Collected data –
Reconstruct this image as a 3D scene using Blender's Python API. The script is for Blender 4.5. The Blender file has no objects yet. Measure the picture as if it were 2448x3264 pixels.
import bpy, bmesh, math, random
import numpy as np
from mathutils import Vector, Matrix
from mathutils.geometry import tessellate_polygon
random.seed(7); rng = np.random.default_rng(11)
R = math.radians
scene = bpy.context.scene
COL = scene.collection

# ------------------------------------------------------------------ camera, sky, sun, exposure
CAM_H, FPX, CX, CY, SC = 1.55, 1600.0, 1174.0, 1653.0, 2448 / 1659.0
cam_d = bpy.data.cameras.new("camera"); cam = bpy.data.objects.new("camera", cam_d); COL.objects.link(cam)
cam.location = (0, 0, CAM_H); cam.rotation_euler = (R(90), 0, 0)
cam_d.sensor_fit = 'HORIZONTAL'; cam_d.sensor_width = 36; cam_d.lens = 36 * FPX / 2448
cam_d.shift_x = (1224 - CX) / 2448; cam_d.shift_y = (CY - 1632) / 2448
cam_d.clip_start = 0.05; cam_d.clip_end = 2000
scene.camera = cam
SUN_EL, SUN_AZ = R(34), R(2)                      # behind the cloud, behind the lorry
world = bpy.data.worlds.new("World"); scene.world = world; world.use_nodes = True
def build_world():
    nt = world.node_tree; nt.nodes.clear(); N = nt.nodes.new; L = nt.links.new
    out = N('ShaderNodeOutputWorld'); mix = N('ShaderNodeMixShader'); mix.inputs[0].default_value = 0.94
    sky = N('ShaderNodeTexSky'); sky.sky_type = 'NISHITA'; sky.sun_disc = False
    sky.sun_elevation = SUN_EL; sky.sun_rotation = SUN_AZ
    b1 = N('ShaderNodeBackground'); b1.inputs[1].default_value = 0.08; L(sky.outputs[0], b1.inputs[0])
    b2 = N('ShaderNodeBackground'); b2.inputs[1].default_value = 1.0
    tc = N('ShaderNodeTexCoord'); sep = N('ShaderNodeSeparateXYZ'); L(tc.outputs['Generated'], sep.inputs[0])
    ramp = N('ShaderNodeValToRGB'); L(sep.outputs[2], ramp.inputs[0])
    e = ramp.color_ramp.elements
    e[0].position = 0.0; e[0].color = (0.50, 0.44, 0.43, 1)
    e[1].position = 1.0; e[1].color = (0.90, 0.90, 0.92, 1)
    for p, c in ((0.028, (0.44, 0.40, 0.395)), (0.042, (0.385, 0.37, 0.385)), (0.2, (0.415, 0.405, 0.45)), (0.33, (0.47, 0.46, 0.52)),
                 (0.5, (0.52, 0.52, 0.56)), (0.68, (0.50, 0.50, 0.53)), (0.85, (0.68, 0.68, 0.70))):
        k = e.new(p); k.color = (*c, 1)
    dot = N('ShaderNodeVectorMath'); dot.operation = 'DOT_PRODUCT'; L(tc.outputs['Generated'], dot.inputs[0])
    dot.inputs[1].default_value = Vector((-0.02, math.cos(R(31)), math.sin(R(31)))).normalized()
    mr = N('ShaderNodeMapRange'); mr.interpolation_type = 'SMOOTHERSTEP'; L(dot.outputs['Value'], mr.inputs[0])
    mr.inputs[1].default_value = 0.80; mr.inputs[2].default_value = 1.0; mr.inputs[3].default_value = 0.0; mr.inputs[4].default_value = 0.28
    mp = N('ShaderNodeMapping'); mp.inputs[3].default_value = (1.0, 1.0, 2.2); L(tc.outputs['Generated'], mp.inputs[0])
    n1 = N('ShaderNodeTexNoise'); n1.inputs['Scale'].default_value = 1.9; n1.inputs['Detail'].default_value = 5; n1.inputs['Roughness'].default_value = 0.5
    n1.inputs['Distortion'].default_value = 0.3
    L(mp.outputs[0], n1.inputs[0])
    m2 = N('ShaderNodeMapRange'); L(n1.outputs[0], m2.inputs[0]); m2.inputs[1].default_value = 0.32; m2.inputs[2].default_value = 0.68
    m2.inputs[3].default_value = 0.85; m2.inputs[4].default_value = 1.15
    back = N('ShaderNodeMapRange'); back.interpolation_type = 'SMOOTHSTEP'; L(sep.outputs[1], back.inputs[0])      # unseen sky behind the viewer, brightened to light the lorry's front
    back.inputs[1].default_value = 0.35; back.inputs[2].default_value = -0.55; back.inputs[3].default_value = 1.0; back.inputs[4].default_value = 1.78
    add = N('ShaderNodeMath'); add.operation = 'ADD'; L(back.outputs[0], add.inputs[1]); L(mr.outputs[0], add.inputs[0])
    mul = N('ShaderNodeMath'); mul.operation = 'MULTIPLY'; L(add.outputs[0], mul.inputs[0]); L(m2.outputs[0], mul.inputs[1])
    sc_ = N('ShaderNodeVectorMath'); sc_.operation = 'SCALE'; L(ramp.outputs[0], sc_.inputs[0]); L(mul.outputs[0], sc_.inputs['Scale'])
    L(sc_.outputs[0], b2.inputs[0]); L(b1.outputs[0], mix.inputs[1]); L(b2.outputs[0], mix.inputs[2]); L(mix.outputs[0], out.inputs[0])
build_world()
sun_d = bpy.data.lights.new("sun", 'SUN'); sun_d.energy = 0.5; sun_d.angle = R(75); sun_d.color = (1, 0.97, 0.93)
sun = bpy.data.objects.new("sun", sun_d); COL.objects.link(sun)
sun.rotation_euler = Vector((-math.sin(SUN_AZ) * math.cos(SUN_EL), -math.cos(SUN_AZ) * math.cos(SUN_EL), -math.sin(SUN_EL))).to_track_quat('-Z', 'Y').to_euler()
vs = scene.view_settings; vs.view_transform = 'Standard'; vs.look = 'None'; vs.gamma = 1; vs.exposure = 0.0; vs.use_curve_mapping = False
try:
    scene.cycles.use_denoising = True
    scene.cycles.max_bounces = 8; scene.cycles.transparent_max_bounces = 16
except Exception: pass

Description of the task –
Output the full listing exactly as it stands.

Solution to this problem –
Reconstruct this image as a 3D scene using Blender's Python API. The script is for Blender 4.5. The Blender file has no objects yet. Measure the picture as if it were 2448x3264 pixels.
import bpy, bmesh, math, random
import numpy as np
from mathutils import Vector, Matrix
from mathutils.geometry import tessellate_polygon
random.seed(7); rng = np.random.default_rng(11)
R = math.radians
scene = bpy.context.scene
COL = scene.collection

# ------------------------------------------------------------------ camera, sky, sun, exposure
CAM_H, FPX, CX, CY, SC = 1.55, 1600.0, 1174.0, 1653.0, 2448 / 1659.0
cam_d = bpy.data.cameras.new("camera"); cam = bpy.data.objects.new("camera", cam_d); COL.objects.link(cam)
cam.location = (0, 0, CAM_H); cam.rotation_euler = (R(90), 0, 0)
cam_d.sensor_fit = 'HORIZONTAL'; cam_d.sensor_width = 36; cam_d.lens = 36 * FPX / 2448
cam_d.shift_x = (1224 - CX) / 2448; cam_d.shift_y = (CY - 1632) / 2448
cam_d.clip_start = 0.05; cam_d.clip_end = 2000
scene.camera = cam
SUN_EL, SUN_AZ = R(34), R(2)                      # behind the cloud, behind the lorry
world = bpy.data.worlds.new("World"); scene.world = world; world.use_nodes = True
def build_world():
    nt = world.node_tree; nt.nodes.clear(); N = nt.nodes.new; L = nt.links.new
    out = N('ShaderNodeOutputWorld'); mix = N('ShaderNodeMixShader'); mix.inputs[0].default_value = 0.94
    sky = N('ShaderNodeTexSky'); sky.sky_type = 'NISHITA'; sky.sun_disc = False
    sky.sun_elevation = SUN_EL; sky.sun_rotation = SUN_AZ
    b1 = N('ShaderNodeBackground'); b1.inputs[1].default_value = 0.08; L(sky.outputs[0], b1.inputs[0])
    b2 = N('ShaderNodeBackground'); b2.inputs[1].default_value = 1.0
    tc = N('ShaderNodeTexCoord'); sep = N('ShaderNodeSeparateXYZ'); L(tc.outputs['Generated'], sep.inputs[0])
    ramp = N('ShaderNodeValToRGB'); L(sep.outputs[2], ramp.inputs[0])
    e = ramp.color_ramp.elements
    e[0].position = 0.0; e[0].color = (0.50, 0.44, 0.43, 1)
    e[1].position = 1.0; e[1].color = (0.90, 0.90, 0.92, 1)
    for p, c in ((0.028, (0.44, 0.40, 0.395)), (0.042, (0.385, 0.37, 0.385)), (0.2, (0.415, 0.405, 0.45)), (0.33, (0.47, 0.46, 0.52)),
                 (0.5, (0.52, 0.52, 0.56)), (0.68, (0.50, 0.50, 0.53)), (0.85, (0.68, 0.68, 0.70))):
        k = e.new(p); k.color = (*c, 1)
    dot = N('ShaderNodeVectorMath'); dot.operation = 'DOT_PRODUCT'; L(tc.outputs['Generated'], dot.inputs[0])
    dot.inputs[1].default_value = Vector((-0.02, math.cos(R(31)), math.sin(R(31)))).normalized()
    mr = N('ShaderNodeMapRange'); mr.interpolation_type = 'SMOOTHERSTEP'; L(dot.outputs['Value'], mr.inputs[0])
    mr.inputs[1].default_value = 0.80; mr.inputs[2].default_value = 1.0; mr.inputs[3].default_value = 0.0; mr.inputs[4].default_value = 0.28
    mp = N('ShaderNodeMapping'); mp.inputs[3].default_value = (1.0, 1.0, 2.2); L(tc.outputs['Generated'], mp.inputs[0])
    n1 = N('ShaderNodeTexNoise'); n1.inputs['Scale'].default_value = 1.9; n1.inputs['Detail'].default_value = 5; n1.inputs['Roughness'].default_value = 0.5
    n1.inputs['Distortion'].default_value = 0.3
    L(mp.outputs[0], n1.inputs[0])
    m2 = N('ShaderNodeMapRange'); L(n1.outputs[0], m2.inputs[0]); m2.inputs[1].default_value = 0.32; m2.inputs[2].default_value = 0.68
    m2.inputs[3].default_value = 0.85; m2.inputs[4].default_value = 1.15
    back = N('ShaderNodeMapRange'); back.interpolation_type = 'SMOOTHSTEP'; L(sep.outputs[1], back.inputs[0])      # unseen sky behind the viewer, brightened to light the lorry's front
    back.inputs[1].default_value = 0.35; back.inputs[2].default_value = -0.55; back.inputs[3].default_value = 1.0; back.inputs[4].default_value = 1.78
    add = N('ShaderNodeMath'); add.operation = 'ADD'; L(back.outputs[0], add.inputs[1]); L(mr.outputs[0], add.inputs[0])
    mul = N('ShaderNodeMath'); mul.operation = 'MULTIPLY'; L(add.outputs[0], mul.inputs[0]); L(m2.outputs[0], mul.inputs[1])
    sc_ = N('ShaderNodeVectorMath'); sc_.operation = 'SCALE'; L(ramp.outputs[0], sc_.inputs[0]); L(mul.outputs[0], sc_.inputs['Scale'])
    L(sc_.outputs[0], b2.inputs[0]); L(b1.outputs[0], mix.inputs[1]); L(b2.outputs[0], mix.inputs[2]); L(mix.outputs[0], out.inputs[0])
build_world()
sun_d = bpy.data.lights.new("sun", 'SUN'); sun_d.energy = 0.5; sun_d.angle = R(75); sun_d.color = (1, 0.97, 0.93)
sun = bpy.data.objects.new("sun", sun_d); COL.objects.link(sun)
sun.rotation_euler = Vector((-math.sin(SUN_AZ) * math.cos(SUN_EL), -math.cos(SUN_AZ) * math.cos(SUN_EL), -math.sin(SUN_EL))).to_track_quat('-Z', 'Y').to_euler()
vs = scene.view_settings; vs.view_transform = 'Standard'; vs.look = 'None'; vs.gamma = 1; vs.exposure = 0.0; vs.use_curve_mapping = False
try:
    scene.cycles.use_denoising = True
    scene.cycles.max_bounces = 8; scene.cycles.transparent_max_bounces = 16
except Exception: pass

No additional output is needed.